Villanova’s adjusted offensive efficiency (1.28 points per possession) is the second best in the 17 years kenpom.com has been compiling the numbers. Only 2014-15 Wisconsin, the team that ended Kentucky’s 38-0 season and lost to Duke in the championship game, has been better.

Camera icon YONG KIM / Staff Photographer
Villanova coach Jay Wright during the team’s NCAA championship win on Monday.

Nothing against Bo Ryan’s team, but the Badgers’ numbers were accumulated in a far different manner. They didn’t overwhelm defenses as much as they almost never made mistakes, committing turnovers on a nation’s best 12.4 percent of its possessions, but having 10 possessions fewer per game than Villanova. A better measure of the Wildcats’ offensive dominance might be that the gap between first and second (Purdue, 1.23 ppp) is easily the biggest over the 17 years.

The question that remains unanswered is: How do you defend three players who made more than 80 threes and two others who made more than 50? The answer became obvious over the season: You don’t.

What made this an impossible dilemma for defenses was that Bridges (104 threes), Jalen Brunson (86), DiVincenzo (85), Omari Spellman (65), Phil Booth (55) and Eric Paschall (36) could all shot fake, find a more open man or get to the rim and finish.

According to kenpom.com, the Wildcats were 11th nationally in three-point and free-throw accuracy but third in two-point shooting, the secret sauce and a fact that critics who opined they would live or die by the three either never knew or chose to ignore.

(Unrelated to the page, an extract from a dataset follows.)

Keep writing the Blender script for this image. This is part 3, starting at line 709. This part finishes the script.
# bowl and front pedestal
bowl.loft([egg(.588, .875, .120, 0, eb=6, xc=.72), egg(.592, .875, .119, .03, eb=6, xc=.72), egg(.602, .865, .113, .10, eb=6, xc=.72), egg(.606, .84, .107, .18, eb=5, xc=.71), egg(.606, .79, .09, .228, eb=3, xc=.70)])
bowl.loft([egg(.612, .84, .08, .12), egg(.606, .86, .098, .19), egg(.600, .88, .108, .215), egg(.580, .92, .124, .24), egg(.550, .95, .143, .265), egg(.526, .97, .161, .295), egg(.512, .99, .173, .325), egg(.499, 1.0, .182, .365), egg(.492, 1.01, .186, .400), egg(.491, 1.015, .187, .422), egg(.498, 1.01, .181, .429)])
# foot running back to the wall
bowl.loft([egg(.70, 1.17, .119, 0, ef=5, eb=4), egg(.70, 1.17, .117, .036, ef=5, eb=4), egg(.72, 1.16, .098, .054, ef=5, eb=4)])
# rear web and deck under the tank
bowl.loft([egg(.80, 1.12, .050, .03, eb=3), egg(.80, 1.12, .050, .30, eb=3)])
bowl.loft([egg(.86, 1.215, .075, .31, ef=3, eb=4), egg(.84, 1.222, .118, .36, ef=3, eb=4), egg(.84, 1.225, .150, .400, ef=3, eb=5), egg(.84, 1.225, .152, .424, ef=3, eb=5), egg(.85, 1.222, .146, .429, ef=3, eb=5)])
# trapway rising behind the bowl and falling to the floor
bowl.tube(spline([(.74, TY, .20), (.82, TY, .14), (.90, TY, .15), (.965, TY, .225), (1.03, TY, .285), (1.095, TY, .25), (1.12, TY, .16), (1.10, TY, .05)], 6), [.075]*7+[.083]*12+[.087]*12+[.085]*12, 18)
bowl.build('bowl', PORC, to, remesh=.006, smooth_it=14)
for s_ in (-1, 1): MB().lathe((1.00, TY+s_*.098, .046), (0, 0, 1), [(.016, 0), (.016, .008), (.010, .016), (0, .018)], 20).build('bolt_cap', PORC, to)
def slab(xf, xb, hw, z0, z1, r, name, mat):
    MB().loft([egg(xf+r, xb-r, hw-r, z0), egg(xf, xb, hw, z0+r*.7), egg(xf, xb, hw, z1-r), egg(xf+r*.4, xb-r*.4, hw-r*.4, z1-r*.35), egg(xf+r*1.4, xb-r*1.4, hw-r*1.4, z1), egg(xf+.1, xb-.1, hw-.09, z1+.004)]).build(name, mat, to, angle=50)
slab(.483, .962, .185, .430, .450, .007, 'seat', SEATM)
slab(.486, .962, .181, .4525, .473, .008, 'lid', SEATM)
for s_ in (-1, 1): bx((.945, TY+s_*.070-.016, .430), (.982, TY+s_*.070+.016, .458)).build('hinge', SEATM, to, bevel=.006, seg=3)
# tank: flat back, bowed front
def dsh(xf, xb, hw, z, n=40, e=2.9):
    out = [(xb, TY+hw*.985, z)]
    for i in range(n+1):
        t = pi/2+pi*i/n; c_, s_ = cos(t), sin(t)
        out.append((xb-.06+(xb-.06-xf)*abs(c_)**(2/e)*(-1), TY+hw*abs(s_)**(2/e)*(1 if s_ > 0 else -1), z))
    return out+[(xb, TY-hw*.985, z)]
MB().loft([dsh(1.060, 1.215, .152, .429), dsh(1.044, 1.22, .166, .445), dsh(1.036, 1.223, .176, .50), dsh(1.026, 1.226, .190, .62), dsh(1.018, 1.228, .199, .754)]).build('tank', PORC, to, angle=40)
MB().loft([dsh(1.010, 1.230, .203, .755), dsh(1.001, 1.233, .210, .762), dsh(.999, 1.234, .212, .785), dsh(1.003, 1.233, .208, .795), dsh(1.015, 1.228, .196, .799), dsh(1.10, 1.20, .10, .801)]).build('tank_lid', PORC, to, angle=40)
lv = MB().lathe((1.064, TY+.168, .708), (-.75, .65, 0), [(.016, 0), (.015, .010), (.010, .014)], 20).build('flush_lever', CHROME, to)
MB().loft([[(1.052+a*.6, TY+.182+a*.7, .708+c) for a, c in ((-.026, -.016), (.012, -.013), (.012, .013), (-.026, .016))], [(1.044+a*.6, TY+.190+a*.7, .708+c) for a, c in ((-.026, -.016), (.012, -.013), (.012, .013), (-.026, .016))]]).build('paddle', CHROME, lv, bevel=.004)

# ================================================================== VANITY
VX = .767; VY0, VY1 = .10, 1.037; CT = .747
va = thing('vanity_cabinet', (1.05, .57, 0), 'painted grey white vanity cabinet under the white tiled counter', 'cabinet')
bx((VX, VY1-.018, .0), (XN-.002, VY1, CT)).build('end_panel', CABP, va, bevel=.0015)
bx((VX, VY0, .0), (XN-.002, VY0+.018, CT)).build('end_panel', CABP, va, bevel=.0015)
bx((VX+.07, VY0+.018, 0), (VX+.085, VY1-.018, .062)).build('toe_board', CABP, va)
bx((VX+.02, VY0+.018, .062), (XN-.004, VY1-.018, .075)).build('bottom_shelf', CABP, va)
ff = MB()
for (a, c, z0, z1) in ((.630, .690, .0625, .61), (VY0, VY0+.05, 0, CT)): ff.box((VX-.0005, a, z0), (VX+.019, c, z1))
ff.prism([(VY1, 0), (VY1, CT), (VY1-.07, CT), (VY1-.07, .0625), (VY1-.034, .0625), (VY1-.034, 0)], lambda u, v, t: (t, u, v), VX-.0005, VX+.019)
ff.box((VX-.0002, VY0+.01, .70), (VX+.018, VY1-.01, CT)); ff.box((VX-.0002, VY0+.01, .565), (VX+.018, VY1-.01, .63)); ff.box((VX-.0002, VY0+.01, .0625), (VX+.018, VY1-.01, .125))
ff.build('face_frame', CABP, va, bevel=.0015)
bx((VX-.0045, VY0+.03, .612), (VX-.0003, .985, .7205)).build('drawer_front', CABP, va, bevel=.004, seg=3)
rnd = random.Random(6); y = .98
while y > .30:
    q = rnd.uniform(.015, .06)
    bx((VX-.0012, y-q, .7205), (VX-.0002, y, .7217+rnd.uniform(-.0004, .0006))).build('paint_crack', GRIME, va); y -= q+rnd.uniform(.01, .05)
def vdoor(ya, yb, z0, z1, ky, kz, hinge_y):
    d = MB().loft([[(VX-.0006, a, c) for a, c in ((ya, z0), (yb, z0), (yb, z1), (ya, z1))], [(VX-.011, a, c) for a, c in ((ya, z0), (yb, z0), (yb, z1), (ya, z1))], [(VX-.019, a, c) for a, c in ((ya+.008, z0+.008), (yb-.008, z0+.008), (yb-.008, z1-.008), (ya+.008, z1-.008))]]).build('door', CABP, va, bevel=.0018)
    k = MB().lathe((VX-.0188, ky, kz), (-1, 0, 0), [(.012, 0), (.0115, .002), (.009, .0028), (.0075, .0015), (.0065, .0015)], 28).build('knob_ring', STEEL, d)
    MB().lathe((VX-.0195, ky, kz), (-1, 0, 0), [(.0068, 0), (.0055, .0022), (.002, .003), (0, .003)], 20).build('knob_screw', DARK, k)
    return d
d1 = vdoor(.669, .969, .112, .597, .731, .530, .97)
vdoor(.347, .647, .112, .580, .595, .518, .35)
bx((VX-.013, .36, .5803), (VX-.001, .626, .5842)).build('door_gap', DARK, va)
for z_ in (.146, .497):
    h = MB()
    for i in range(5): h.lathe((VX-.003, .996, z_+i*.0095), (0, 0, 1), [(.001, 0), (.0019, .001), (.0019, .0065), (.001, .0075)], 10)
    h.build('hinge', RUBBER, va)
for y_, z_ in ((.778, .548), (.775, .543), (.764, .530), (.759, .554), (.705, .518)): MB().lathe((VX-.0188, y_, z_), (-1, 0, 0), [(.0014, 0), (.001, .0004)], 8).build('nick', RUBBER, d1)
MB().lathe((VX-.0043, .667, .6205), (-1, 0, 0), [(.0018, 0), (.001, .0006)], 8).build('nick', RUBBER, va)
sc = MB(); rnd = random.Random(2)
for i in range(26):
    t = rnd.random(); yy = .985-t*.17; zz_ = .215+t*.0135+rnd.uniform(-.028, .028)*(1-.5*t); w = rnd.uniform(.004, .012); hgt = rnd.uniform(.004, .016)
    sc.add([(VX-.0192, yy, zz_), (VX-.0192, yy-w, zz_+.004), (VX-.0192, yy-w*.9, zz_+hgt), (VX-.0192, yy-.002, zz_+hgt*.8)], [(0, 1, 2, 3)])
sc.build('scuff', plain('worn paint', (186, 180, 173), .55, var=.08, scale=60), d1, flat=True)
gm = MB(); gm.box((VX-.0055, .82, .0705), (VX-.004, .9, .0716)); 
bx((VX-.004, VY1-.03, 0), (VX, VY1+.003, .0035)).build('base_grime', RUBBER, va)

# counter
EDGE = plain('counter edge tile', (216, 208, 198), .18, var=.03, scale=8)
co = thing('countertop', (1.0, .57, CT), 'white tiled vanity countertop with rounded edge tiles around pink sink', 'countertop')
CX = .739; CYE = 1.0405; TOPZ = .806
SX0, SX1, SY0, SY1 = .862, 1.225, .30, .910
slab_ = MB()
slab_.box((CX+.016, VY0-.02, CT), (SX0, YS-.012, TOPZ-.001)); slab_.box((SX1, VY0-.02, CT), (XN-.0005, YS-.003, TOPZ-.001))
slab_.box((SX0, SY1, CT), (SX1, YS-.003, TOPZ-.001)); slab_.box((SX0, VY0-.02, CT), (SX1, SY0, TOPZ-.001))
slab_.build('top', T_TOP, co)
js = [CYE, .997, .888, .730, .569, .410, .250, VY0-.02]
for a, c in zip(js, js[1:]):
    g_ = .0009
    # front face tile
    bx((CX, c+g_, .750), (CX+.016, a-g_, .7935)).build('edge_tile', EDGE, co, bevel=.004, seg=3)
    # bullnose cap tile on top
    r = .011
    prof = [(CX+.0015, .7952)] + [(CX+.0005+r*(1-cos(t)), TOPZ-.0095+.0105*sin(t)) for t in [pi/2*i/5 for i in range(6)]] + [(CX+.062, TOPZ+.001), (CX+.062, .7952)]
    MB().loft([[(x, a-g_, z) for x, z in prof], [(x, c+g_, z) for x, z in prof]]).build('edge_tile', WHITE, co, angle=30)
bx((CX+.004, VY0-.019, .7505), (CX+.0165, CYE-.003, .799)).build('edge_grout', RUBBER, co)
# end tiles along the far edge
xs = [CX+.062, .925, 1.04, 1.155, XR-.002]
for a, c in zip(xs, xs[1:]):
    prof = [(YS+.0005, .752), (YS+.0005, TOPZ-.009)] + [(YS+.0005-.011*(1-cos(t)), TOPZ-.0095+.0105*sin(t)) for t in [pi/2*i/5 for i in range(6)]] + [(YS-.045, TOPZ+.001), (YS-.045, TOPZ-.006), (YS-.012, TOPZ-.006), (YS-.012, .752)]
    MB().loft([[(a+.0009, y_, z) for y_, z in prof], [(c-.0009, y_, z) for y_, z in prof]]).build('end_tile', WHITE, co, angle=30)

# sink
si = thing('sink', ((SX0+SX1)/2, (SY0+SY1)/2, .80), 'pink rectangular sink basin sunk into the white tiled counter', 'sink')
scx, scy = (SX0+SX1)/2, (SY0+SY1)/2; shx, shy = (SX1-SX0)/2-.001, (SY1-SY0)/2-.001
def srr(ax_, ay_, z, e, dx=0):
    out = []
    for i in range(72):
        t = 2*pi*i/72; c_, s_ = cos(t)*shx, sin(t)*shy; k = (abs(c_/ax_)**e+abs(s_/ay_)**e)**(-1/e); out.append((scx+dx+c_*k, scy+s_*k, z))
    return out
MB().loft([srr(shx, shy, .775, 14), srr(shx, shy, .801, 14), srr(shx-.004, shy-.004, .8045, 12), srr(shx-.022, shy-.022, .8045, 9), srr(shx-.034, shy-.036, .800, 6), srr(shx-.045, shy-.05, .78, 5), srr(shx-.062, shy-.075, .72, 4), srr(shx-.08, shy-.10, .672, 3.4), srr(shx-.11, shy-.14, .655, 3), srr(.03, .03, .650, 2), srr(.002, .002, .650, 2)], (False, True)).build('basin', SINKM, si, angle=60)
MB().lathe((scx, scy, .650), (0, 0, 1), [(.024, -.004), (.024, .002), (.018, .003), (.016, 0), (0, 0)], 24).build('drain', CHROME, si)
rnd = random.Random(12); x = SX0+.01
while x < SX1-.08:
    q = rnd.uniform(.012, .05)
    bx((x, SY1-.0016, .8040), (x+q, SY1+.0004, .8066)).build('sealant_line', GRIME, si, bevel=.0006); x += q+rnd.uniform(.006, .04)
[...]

When defenses are constantly trying to run you off the three-point line, there will be openings at the rim and ‘Nova had devastating finishers in Bridges, Spellman, DiVincenzo and Paschall and an incredibly clever finisher in Brunson. Over the last three seasons, the Cats were second, second and third in two-point shooting.

So which championship team was better? I don’t really have an answer, but I can say this: the 2016 team had a tougher NCAA road with No. 3 seed Miami, No. 1 Kansas, No. 2 Oklahoma and No. 1 North Carolina in the last four games. And that team, believe it or not, had two NCAA games with a more efficient offense than this incredibly efficient offense ever had (1.56 ppp against Miami and 1.51 against Oklahoma in a two-way Final Four performance that will stand the test of time).

That said, the 2018 team’s offense was historically great from start to finish. The 2016 team had a very good offense that became great over those six NCAA games, shooting for 56-for-112 (50 percent) from three. As good as that was, this team made 20 more threes over the six NCAA games. That’s actually insane.

By the way, that UCLA team that popped up on the screen late Monday night had junior center Lew Alcindor whose three-year run would end the next season at 88-2. Those Bruins won their 1968 Final Four games, 101-69 over Houston (the ultimate revenge for Alcindor/ Kareem Abdul-Jabbar’s first college loss in the legendary Astrodome game earlier that season) and 78-55 against North Carolina. Villanova was not that dominant, but in the half century that has passed no team had won each Final Four game by 16 points or more — until now.